Mr. Keith also seems overly focused on drug use by some soldiers in Vietnam.

The broader point that Mr. Keith makes is that the bravery of the soldiers and officers of the Blackhorse Regiment was not officially recognized at the time. In the book’s introduction, the author notes, “For reasons never discovered, the recommendations for some of the medals and, indeed, even the record of the battle itself, were either lost or misplaced in a haze of Army paperwork.”

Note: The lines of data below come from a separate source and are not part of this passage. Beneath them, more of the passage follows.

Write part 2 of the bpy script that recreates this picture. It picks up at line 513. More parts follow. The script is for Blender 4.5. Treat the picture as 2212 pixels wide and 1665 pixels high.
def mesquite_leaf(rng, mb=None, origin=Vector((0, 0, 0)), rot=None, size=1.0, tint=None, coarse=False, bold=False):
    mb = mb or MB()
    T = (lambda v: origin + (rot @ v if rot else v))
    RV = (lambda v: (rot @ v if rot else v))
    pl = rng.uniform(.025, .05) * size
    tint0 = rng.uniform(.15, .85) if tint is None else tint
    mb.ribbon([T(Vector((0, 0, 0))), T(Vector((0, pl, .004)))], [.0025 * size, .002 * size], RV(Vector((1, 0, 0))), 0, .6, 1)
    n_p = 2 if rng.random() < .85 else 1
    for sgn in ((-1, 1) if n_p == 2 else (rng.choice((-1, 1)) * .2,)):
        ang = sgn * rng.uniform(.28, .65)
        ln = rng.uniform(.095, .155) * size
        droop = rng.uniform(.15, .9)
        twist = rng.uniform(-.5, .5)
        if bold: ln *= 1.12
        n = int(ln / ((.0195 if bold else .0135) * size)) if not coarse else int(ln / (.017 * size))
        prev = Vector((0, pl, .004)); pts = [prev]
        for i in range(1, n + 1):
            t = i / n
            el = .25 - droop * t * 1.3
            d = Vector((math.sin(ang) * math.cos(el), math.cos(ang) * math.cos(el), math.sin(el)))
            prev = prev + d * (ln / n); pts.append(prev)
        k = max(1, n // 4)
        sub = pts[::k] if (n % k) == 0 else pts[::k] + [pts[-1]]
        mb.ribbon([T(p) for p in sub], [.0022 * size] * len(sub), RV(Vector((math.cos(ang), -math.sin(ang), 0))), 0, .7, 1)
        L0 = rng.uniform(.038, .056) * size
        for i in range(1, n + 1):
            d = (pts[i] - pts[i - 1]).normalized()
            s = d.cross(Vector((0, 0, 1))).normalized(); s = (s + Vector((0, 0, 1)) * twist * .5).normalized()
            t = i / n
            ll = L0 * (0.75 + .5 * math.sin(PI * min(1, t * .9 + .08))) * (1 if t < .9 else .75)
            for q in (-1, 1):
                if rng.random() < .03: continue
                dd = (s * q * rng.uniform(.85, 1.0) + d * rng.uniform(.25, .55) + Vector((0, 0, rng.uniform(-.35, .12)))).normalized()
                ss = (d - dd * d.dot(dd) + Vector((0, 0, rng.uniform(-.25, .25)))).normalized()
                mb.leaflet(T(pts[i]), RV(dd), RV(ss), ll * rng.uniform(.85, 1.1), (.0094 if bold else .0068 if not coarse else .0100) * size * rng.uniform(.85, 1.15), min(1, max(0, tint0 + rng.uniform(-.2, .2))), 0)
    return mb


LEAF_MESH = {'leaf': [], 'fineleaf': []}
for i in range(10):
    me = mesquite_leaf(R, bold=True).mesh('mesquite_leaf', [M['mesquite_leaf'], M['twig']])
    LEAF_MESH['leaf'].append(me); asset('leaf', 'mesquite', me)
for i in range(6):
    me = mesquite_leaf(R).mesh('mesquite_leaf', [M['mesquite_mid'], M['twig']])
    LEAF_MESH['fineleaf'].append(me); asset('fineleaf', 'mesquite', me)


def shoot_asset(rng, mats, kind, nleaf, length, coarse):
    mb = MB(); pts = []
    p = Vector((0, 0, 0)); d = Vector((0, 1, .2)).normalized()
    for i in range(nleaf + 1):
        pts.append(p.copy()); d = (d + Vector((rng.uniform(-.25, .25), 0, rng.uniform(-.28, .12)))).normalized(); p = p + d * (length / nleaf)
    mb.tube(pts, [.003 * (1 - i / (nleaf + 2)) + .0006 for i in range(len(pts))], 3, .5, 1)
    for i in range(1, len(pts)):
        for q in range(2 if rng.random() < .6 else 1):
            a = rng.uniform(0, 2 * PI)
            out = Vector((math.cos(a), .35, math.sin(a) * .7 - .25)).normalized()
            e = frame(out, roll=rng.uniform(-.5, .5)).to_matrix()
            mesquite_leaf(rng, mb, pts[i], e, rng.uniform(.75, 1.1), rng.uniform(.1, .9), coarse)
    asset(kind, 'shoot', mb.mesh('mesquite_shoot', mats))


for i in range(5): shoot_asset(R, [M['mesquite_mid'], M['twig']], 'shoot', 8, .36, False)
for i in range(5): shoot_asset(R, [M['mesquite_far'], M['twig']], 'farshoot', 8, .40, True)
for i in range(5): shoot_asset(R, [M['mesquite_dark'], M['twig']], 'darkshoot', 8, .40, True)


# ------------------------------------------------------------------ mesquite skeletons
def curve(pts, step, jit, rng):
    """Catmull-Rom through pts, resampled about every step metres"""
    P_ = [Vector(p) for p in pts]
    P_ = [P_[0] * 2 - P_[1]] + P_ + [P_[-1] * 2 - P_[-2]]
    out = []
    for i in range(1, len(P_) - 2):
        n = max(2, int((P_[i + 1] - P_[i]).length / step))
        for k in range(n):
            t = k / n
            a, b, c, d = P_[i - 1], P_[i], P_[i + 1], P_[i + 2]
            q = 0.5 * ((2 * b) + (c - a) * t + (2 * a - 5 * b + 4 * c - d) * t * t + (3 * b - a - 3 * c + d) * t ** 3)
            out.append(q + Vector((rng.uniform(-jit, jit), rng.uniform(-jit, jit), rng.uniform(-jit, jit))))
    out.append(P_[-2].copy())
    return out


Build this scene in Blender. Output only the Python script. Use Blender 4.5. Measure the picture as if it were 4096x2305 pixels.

Finally, 30 years later, one of the officers involved in the Blackhorse rescue operation launched a campaign to win the long-delayed recognition. On Oct. 20, 2009, in a ceremony in the White House Rose Garden, President Obama presented the prestigious Presidential Unit Citation to surviving members of the 11th Armored Cavalry. Now in their 50s and 60s, some used canes, some used walkers, and some were in wheelchairs.

In recounting the episode, Mr. Obama declared at the medal presentation ceremony, “This is the story of what soldiers do - not only for their country, but for each other: troopers who put themselves in the line of fire, using their tanks and vehicles to shield those trapped; the loaders who kept the ammunition coming, and the gunners who never let up; and when one of those gunners went down, the soldier who jumped up to take his place. … Now, these men might be a little bit older, a little bit grayer. But make no mistake - these soldiers define the meaning of bravery and heroism.”

Despite its faults, this book is a riveting account of tragedy and death in Vietnam - and of wrongs ultimately righted.

Ron Nessen is Journalist in Residence at the Brookings Institution. As an NBC News correspondent, he covered the Vietnam War. As President Ford’s press secretary, he announced the final withdrawal of American troops from Vietnam.